In 1970, per capita income of the Chinese and Indians were reported to be 129% and 76% more than those of the Malays. Conventional wisdom would lead one to conclude that from this information, if we are to reduce relative poverty and interracial inequalities, policies have to be developed that targeted the race who is most ‘disadvantaged’, which are in this case, the Malays. This also made a lot of political sense for the government at that time, where if you aim to capture the maximum amount of voters you can get during a period of time, you target the largest demographic within the most disadvantaged within your community. 

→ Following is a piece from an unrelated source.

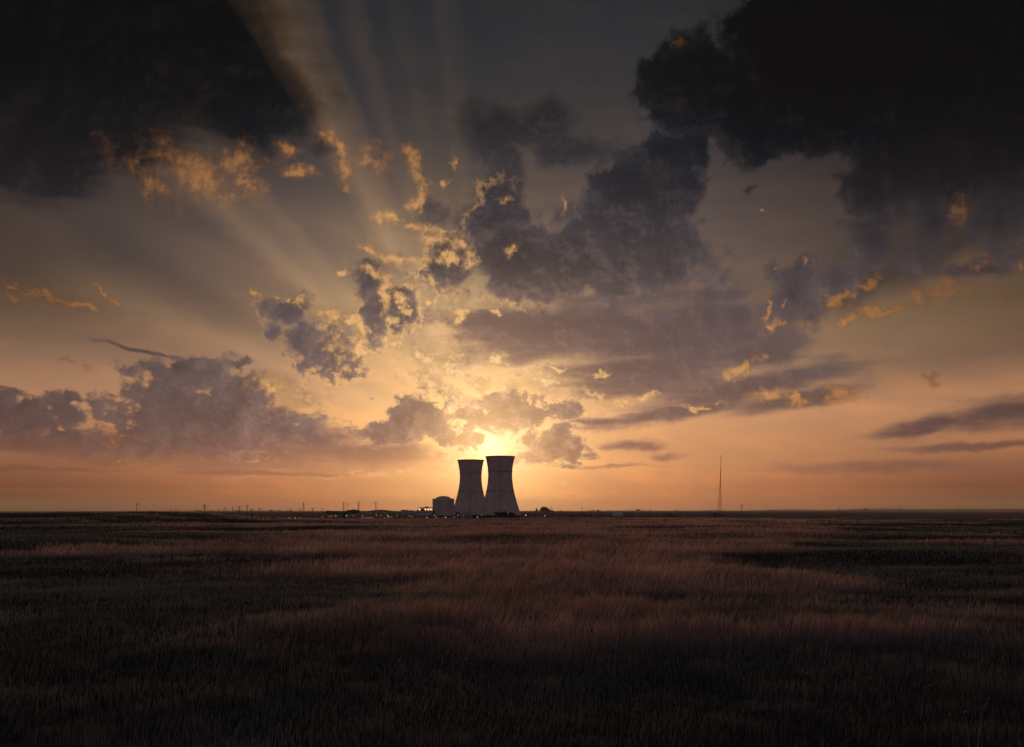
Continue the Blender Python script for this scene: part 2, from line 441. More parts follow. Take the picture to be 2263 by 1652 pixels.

The plan looked to strengthen the economic position of the Malays by taking a two-pronged approach, with the first being the focus on “reducing and eventually eradicating poverty for all Malaysians” whilst “accelerating the process of restructuring Malaysian society, to reduce and eventually eliminate the identification of race with economic function.” The latter sought to be achieved by the “creation of a Malay and commercial and industrial community”, with the success of the policy measured by the ratio of economic ownership in Malaysia from, at that time, a 2.4:33:63 ratio of Bumiputera:Other Malaysian:Foreign Ownership to a 30:40:30 ratio. It is worth noting that the 30% equity was a proposed target by then Deputy Prime Minister, Ismail Abdul Rahman as a suggestion to break the deadlock within the government, who allegedly “could not decide on an agreed target”.

In summary, the government looked to implement an affirmative-action policy that was rooted in the acceleration of the development of a single race, to solve a racially-rooted problem. They looked to fight fire with fire.